Естественно, когда в городе что-либо случалось, Потапов направлялся к Нефедовым. Средь беда дня. На виду у соседей. И все знали, кто идет, к кому и по какому поводу. Лидия Геннадиевна была вне себя от возмущения.

– Для некоторых слово вытрезвитель звучит несерьезно, а для меня это такое же государственное учреждение, как горисполком, милиция, общественная баня и так далее, – говорит Николай Сергеевич. – Он оскорбил меня тем, что осквернил вытрезвитель. Родители упрятали сынка в Рязанскую область. Хорошо. Я добился того, что уважаемый папаша и уважающая себя мамаша, взяли стекла, молоточек, гвоздики и пришли стеклить окна в вытрезвителе. Было очень забавно. Позволять куражиться над людьми, доказывать своре превосходство… Не-е-ет! – Что стояло за всеми его выходками я знаю – пренебрежение.

Галина Анатольевна пообещала Нефедову, что Потапова на допросе не будет. Для пользы дела пообещала – уж очень тот был нервозным. И надобно ж такому случиться, что как раз во время допроса, случайно в дверь заглянул Потапов. Заглянул, увидел, вошел. И… С Нефедовым ничего не произошло. Никакой истерики. Присмирел, опустил глаза, зажал коленями ладони и сидел, уставясь в пол.

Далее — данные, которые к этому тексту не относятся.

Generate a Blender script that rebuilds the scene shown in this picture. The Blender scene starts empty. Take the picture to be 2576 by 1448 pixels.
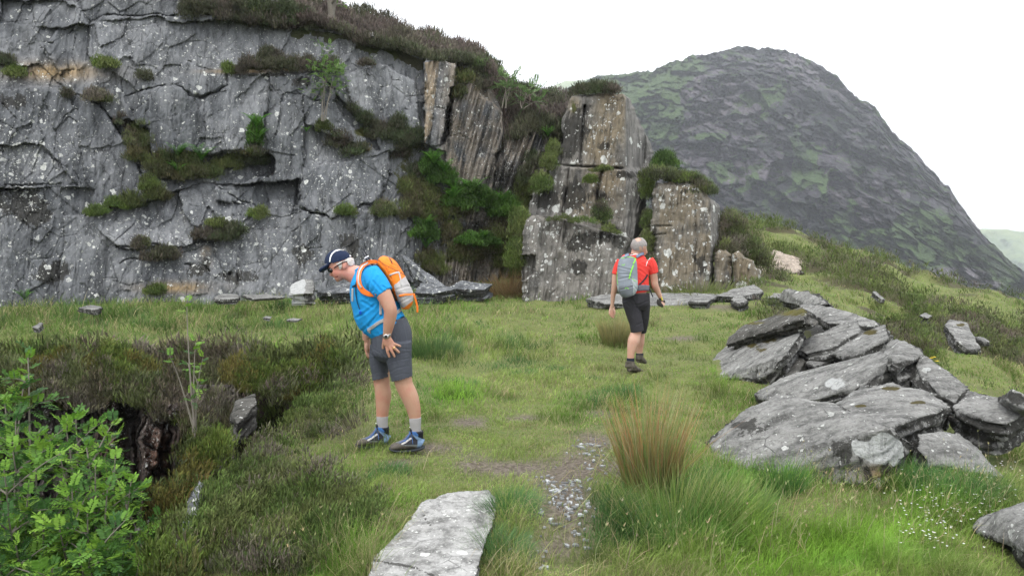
import bpy, bmesh, math, random
import numpy as np
from mathutils import Vector, Matrix
R = math.radians
sc = bpy.context.scene
# ---------------------------------------------------------------- camera
F = 700.0
CAM = np.array([0.0, 0.0, 1.65])
PITCH = math.atan(37.5 / F)
cd = bpy.data.cameras.new("camera"); cam = bpy.data.objects.new("camera", cd)
sc.collection.objects.link(cam); sc.camera = cam
cam.location = CAM.tolist(); cam.rotation_euler = (math.pi / 2 - PITCH, 0, 0)
cd.sensor_width = 36.0; cd.lens = 36.0 * F / 1024.0
cd.clip_start = 0.05; cd.clip_end = 9000
# ---------------------------------------------------------------- world
w = bpy.data.worlds.new("World"); sc.world = w; w.use_nodes = True
nt = w.node_tree; nt.nodes.clear()
SUN_EL, SUN_AZ = 58.0, 200.0      # azimuth: clockwise from +Y
sky = nt.nodes.new('ShaderNodeTexSky'); sky.sky_type = 'NISHITA'; sky.sun_disc = False
sky.sun_elevation = R(SUN_EL); sky.sun_rotation = R(SUN_AZ); sky.dust_density = 3.0; sky.air_density = 1.0
tc = nt.nodes.new('ShaderNodeTexCoord'); sep = nt.nodes.new('ShaderNodeSeparateXYZ')
rmp = nt.nodes.new('ShaderNodeValToRGB')
nt.links.new(tc.outputs['Generated'], sep.inputs[0]); nt.links.new(sep.outputs['Z'], rmp.inputs[0])
e = rmp.color_ramp.elements
e[0].position = 0.0; e[0].color = (0.50, 0.505, 0.515, 1)
e[1].position = 0.9; e[1].color = (1.15, 1.15, 1.16, 1)
mul = nt.nodes.new('ShaderNodeVectorMath'); mul.operation = 'SCALE'; mul.inputs['Scale'].default_value = 15.0
nt.links.new(rmp.outputs[0], mul.inputs[0])
mix = nt.nodes.new('ShaderNodeMix'); mix.data_type = 'RGBA'; mix.inputs[0].default_value = 0.82
nt.links.new(sky.outputs[0], mix.inputs[6]); nt.links.new(mul.outputs[0], mix.inputs[7])
bg = nt.nodes.new('ShaderNodeBackground'); bg.inputs[1].default_value = 0.13
nt.links.new(mix.outputs[2], bg.inputs[0])
wo = nt.nodes.new('ShaderNodeOutputWorld'); nt.links.new(bg.outputs[0], wo.inputs[0])
sl = bpy.data.lights.new("sun", 'SUN'); sl.energy = 1.1; sl.angle = R(14); sl.color = (1.0, 0.97, 0.92)
so = bpy.data.objects.new("sun", sl); sc.collection.objects.link(so)
sdir = Vector((math.sin(R(SUN_AZ)) * math.cos(R(SUN_EL)), math.cos(R(SUN_AZ)) * math.cos(R(SUN_EL)), math.sin(R(SUN_EL))))
so.rotation_euler = sdir.to_track_quat('Z', 'Y').to_euler(); so.location = (0, 0, 30)
sc.view_settings.view_transform = 'Standard'; sc.view_settings.look = 'None'
sc.view_settings.exposure = 0.62; sc.view_settings.gamma = 1.0
sc.cycles.max_bounces = 5; sc.cycles.diffuse_bounces = 3; sc.cycles.transparent_max_bounces = 4; sc.cycles.volume_bounces = 1
rng = np.random.default_rng(7)
random.seed(7)
# ---------------------------------------------------------------- helpers
_ry = math.cos(PITCH); _rz = -math.sin(PITCH)
def ray(px, py):
    px = np.asarray(px, float); py = np.asarray(py, float)
    a = (px - 512.0) / F; b = (287.5 - py) / F
    y = _ry + b * math.sin(PITCH); z = _rz + b * math.cos(PITCH)
    return np.stack([a / y, np.ones_like(y), z / y], -1)
def P(px, py, d):                       # pixel of a 1024 wide frame + distance -> point
    return CAM + ray(px, py) * np.asarray(d, float)[..., None]
def DP(x, y, d): return P(x / 2.5156, y / 2.5156, d)      # from 2576 wide coordinates
def proj(X):
    v = X - CAM
    f = v[..., 1] * _ry + v[..., 2] * _rz
    u = v[..., 1] * math.sin(PITCH) + v[..., 2] * math.cos(PITCH)
    f = np.maximum(f, 0.05)
    return 512 + F * v[..., 0] / f, 287.5 - F * u / f
def _h(ix, iy, iz, seed):
    h = (ix.astype(np.int64) * 374761393 + iy.astype(np.int64) * 668265263 + iz.astype(np.int64) * 2147483647 + seed * 974634777) & 0xffffffff
    h = ((h ^ (h >> 13)) * 1274126177) & 0xffffffff
    h = ((h ^ (h >> 15)) * 2246822519) & 0xffffffff
    return (h ^ (h >> 16)) / 4294967295.0
def vn(X, s=1.0, seed=0):
    X = np.asarray(X, float) * s
    i = np.floor(X); f = X - i; i = i.astype(np.int64); f = f * f * (3 - 2 * f)
    r = 0
    for a in (0, 1):
        for b in (0, 1):
            for c in (0, 1):
                wgt = (f[..., 0] if a else 1 - f[..., 0]) * (f[..., 1] if b else 1 - f[..., 1]) * (f[..., 2] if c else 1 - f[..., 2])
                r = r + wgt * _h(i[..., 0] + a, i[..., 1] + b, i[..., 2] + c, seed)
    return r * 2 - 1
def fbm(X, s=1.0, o=4, seed=0, g=0.5):
    r = 0; a = 1.0
    for k in range(o):
        r = r + a * vn(X, s, seed + k * 17); s *= 2.03; a *= g
    return r
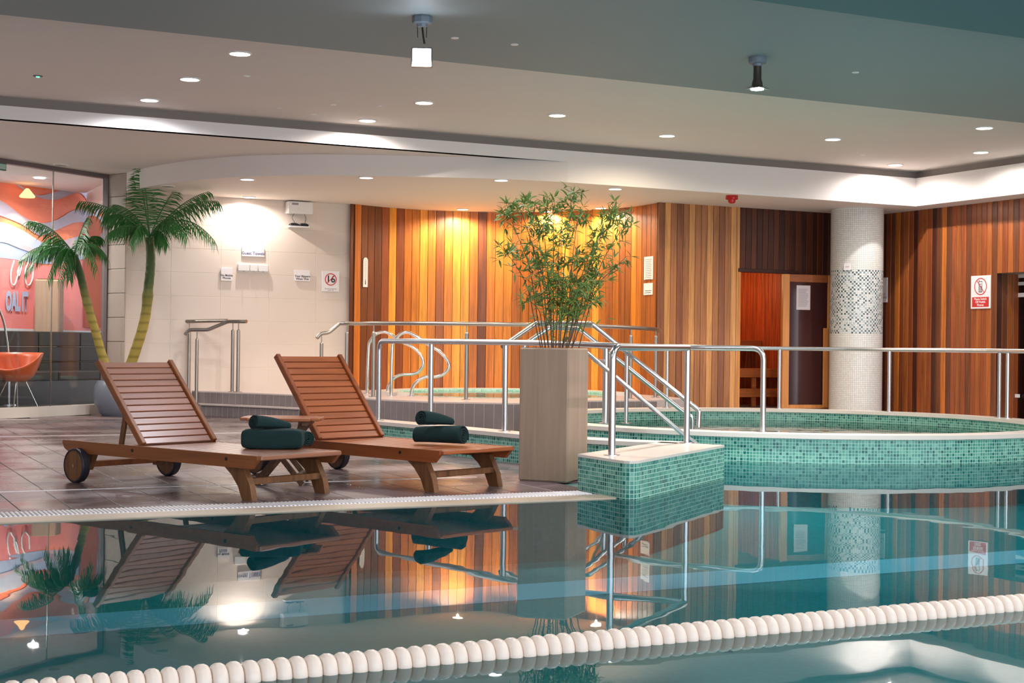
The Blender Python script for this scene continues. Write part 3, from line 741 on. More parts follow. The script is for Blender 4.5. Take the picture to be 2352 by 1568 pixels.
# ---------------------------------------------------------------- mosaic column
cl = struct_empty('column')
cm = MB(); n = 96; CRX, CRY, CR = 14.53, 17.70, .40; vs = []; fs = []; uv = []
for i in range(n):
    a = 2*PI*i/n; vs += [(CRX+CR*math.cos(a), CRY+CR*math.sin(a), 0), (CRX+CR*math.cos(a), CRY+CR*math.sin(a), ZL)]
for i in range(n):
    j = (i+1) % n; u0 = 2*PI*CR*i/n; u1 = 2*PI*CR*(i+1)/n
    fs.append((i*2, j*2, j*2+1, i*2+1)); uv.append([(u0, 0), (u1, 0), (u1, ZL), (u0, ZL)])
cm.add(vs, fs, uv); structure(cm.build('column_shaft', 'mosaic_col', cl, smooth=True))

# ---------------------------------------------------------------- glass wall and lounge behind
gA = Vector((2.34, 20.56, 0)); gB = Vector((3.93, 21.70, 0)); gd = (gB-gA).normalized(); gn = Vector((gd.y, -gd.x, 0))
g0 = gA - gd*3.2
gfr = Matrix(((gd.x, gn.x, 0, g0.x), (gd.y, gn.y, 0, g0.y), (0, 0, 1, 0), (0, 0, 0, 1)))
GL = (gB-g0).length
w1 = struct_empty('window_1')
structure(MB().box(0, GL, -.06, .10, 0, .14, gfr).build('window_sill', 'coping', w1))
joint = (atY(119, 700, 1) - Vector((0, 0, 0)))
# joint position along the glass line from the photo's upright seam
rj = ray(119, 650); tt = (g0.x*gn.x+g0.y*gn.y)/(rj.x*gn.x+rj.y*gn.y); pj = Vector((rj.x*tt, rj.y*tt, 0)); sj = (pj-g0).dot(gd)
panes = [0, sj-1.55, sj, GL-.04]
for i in range(3):
    MB().box(panes[i]+.004, panes[i+1]-.004, -.006, .006, .14, ZS-.05, gfr).build('pane', 'glass', w1)
MB().box(sj-.006, sj+.006, -.008, .008, .14, ZS-.05, gfr).build('joint', 'steel_matt', w1)
structure(MB().box(0, GL, -.04, .06, ZS-.06, ZS, gfr).box(GL-.035, GL+.01, -.04, .06, .14, ZS-.06, gfr).build('window_frame', 'frame_br', w1))
# lounge shell
LB = -2.3   # back of the lounge, behind the glass
structure(MB().box(-1, GL+4.2, LB-.1, LB, 0, ZS, gfr).build('wall_lounge', plain('lounge wall', srgb(196, 206, 206), .6)))
structure(MB().box(-1, GL, LB, -.06, .02, .12, gfr).box(GL, GL+4.2, LB, -1.1, .02, .12, gfr).build('floor', 'dark'))
structure(MB().box(GL+4.2, GL+4.3, LB, -1.0, 0, ZS, gfr).build('wall_lounge', plain('lounge side wall', srgb(178, 186, 188), .6)))
# wall print: coloured wave bands
def lp(x, y, off=LB+.004):   # photo pixel on the lounge back wall, in the glass wall's frame
    o = g0 + gn*off; r = ray(x, y); t = (o.x*gn.x+o.y*gn.y)/(r.x*gn.x+r.y*gn.y); P = Vector((r.x*t, r.y*t, 0)); return ((P-o).dot(gd), H+r.z*t)
def gpt(s, off, z): return g0 + gd*s + gn*off + Vector((0, 0, z))
mural = thing('wall_print', 'large coral and lilac wavy wall print behind the glass wall', 'wall print', (0, 0, 0))
mcol = dict(pink=srgb(232, 138, 140), orange=srgb(240, 118, 62), coral=srgb(238, 128, 100), lilac=srgb(178, 170, 190), blue=srgb(160, 180, 216), pale=srgb(206, 216, 226), rust=srgb(176, 74, 34))
mm_ = {k: plain('print '+k, v, .5) for k, v in mcol.items()}
def band(pts_top, pts_bot, col, off, name='wave_band'):
    """ribbon between two pixel polylines"""
    a = smooth_path([(x, y, 0) for x, y in pts_top], 8); b = smooth_path([(x, y, 0) for x, y in pts_bot], 8)
    vs = []; n = min(len(a), len(b))
    for i in range(n):
        for q in (a[i], b[i]):
            s_, z_ = lp(q.x, q.y, off); vs.append(gpt(s_, off, z_))
    MB().add(vs, [(2*i, 2*i+1, 2*i+3, 2*i+2) for i in range(n-1)]).build(name, mm_[col], mural)
X0, X1 = -60, 236
band([(X0,395),(0,402),(120,410),(236,430)], [(X0,765),(0,765),(120,765),(236,765)], 'coral', LB+.006, 'ground')
band([(X0,600),(0,585),(60,600),(120,612),(180,600),(236,590)], [(X0,754),(0,754),(60,756),(120,758),(180,760),(236,762)], 'pink', LB+.010, 'ground')
band([(X0,520),(0,510),(50,528),(110,560),(170,545),(236,535)], [(X0,590),(0,592),(50,598),(110,606),(170,598),(236,590)], 'blue', LB+.014)
band([(X0,395),(0,402),(45,425),(85,448),(130,440),(180,425),(212,440),(236,470)], [(X0,440),(0,405),(45,430),(85,452),(130,458),(180,442),(205,468),(225,500)], 'lilac', LB+.018)
band([(X0,450),(0,460),(50,495),(90,512),(130,505),(180,480),(236,500)], [(X0,480),(0,495),(50,515),(90,540),(130,528),(180,510),(236,520)], 'lilac', LB+.022)
band([(X0,400),(0,396),(60,400),(120,398),(180,410),(236,428)], [(X0,402),(0,404),(45,424),(110,436),(170,420),(215,445)], 'orange', LB+.016)
band([(X0,560),(0,545),(50,560),(110,580),(170,575),(236,560)], [(X0,572),(0,556),(50,572),(110,590),(170,588),(236,572)], 'lilac', LB+.026)
band([(X0,753),(0,753),(60,755),(120,757),(180,759),(242,761)], [(X0,768),(0,768),(60,769),(120,770),(180,771),(242,772)], 'pale', LB+.028, 'border')
band([(193,520),(200,500),(215,495),(232,505)], [(193,752),(200,752),(215,752),(232,752)], 'rust', LB+.030, 'panel')
band([(236,402),(237,500),(237,600),(237,770)], [(246,405),(246,500),(246,600),(246,770)], 'pale', LB+.032, 'border')
# lettering on the print
s_, z_ = lp(10, 693); fr_ = Matrix(((gd.x, 0, gn.x, 0), (gd.y, 0, gn.y, 0), (0, 1, 0, 0), (0, 0, 0, 1)))
P_ = gpt(s_, LB+.034, z_); fr_.translation = P_
me = text_mesh('OAL IT', .40, fr_ @ Matrix.Diagonal((.36, 1, 1, 1)), 'LEFT', .022); me.materials.append(mm_['blue']); link('lettering', me, mural)
def script(px, rr=.012):
    pts = []
    for x, y in px:
        s_, z_ = lp(x, y); pts.append(gpt(s_, LB+.045, z_))
    MB().tube(smooth_path(pts, 6), rr, 6).build('script_stroke', mm_['pale'], mural, smooth=True)
script([(28,598),(21,625),(22,650),(30,652),(38,625),(44,605),(36,625),(40,632),(48,600)])
script([(62,600),(54,620),(55,648),(62,655),(70,640),(72,612)])
# warm pendant glow inside lounge
pl_ = thing('lounge_lamp', 'glowing orange pendant lamp seen through the glass wall', 'lamp', gpt(*lp(68, 395, LB+.45)[:1], LB+.45, 3.2))
s_, _z = lp(68, 440, LB+.35)
pl_.location = gpt(s_, LB+.30, 3.30)
MB().lathe([(.02, .12), (.04, .1), (.12, 0), (.11, -.02), (.001, -.02)], n=24).build('lamp_shade', emit('amber shade', (1, .45, .12, 1), 3.), pl_, smooth=True)
l = bpy.data.lights.new('lounge_light', 'SPOT'); l.energy = 60; l.color = (1, .55, .2); l.spot_size = math.radians(100); l.shadow_soft_size = .06
lo = bpy.data.objects.new('lounge_light', l); COL.objects.link(lo); lo.parent = pl_; lo.location = (0, 0, -.05)
for (s__, e_) in ((1.2, 60), (3.2, 70), (5.0, 60)):  # added lamps that brighten the lounge and its wall print
    t_ = thing('downlight', 'added downlight brightening the lounge behind the glass', 'light', gpt(s__, LB+1.1, ZS), 0, 'added downlights inside the lounge')
    MB().lathe([(.001, -.004), (.08, -.004), (.08, -.012), (.001, -.014)], n=24).build('diffuser', 'light', t_, smooth=True)
    l = spotl(e_, COOL); lo = bpy.data.objects.new('lamp_light', l); COL.objects.link(lo); lo.parent = t_; lo.location = (0, 0, -.03)
# banquette: tall upholstered back in panels
bq = thing('banquette', 'dark brown upholstered banquette along the lounge wall', 'sofa', (0, 0, 0))
for r_ in range(3):
    for k in range(10):
        MB().bevbox(.1+k*.86, .1+k*.86+.85, LB+.60, LB+.86, .50+r_*.235, .50+(r_+1)*.235-.008, .012, gfr).build('back_cushion', 'leather', bq)
for k in range(10):
    MB().bevbox(.1+k*.86, .1+k*.86+.85, LB+.87, LB+1.30, .46, .60, .02, gfr).build('seat_cushion', 'leather', bq)
MB().box(.1, 8.7, LB+.60, LB+1.25, .12, .455, gfr).build('plinth', 'dark', bq)
# reflected-looking planter is a real planter standing in the lounge
s_, _ = lp(112, 700, LB+.3)
lpn = thing('planter', 'tall beige planter standing behind the glass wall', 'planter')
s_, _ = lp(112, 700, LB+.3)
for (sa_, sb_, o0, o1) in ((s_-.21, s_+.21, LB+.08, LB+.50),):
    rfr = gfr @ Matrix.Translation((s_, LB+.31, 0)) @ Matrix.Rotation(.95, 4, 'Z')
    MB().bevbox(-.19, .19, -.19, .19, .12, 2.02, .02, rfr).build('body', 'concrete', lpn)
    MB().bevbox(-.16, .16, -.16, .16, 2.015, 2.03, .004, rfr).build('soil', 'soil', lpn)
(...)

– Что? Доигрался? – не выдержал Потапов. – Всем доказал?

– Как я его ненавижу! – пробормотал Нефедов, когда тот вышел.

– За что? – спросила Галина Анатольевна.

– За то, что лезет, куда надо, куда не надо, за то, что нос свой сует во все дыры! За то, что ко мне пристал как банный лист. Больно усердия много!

– Это усердие называется отношением к делу.

– А! – махнул рукой Нефедов. – Знаем!

– Ты этого не можешь знать, потому что у тебя никогда не было своего дела.

– Чего это не было? Я работал.

– Ты не работал. Ты числился.

– Сейчас все числятся.

– По себе меряешь, – усмехнулась Засыпкина. – И потом, сам видишь, что не все… Потапов – живой пример.

– Выслуживается!

– Это тоже плохо? Ты вот числился и что же мы имеем на сегодняшний день?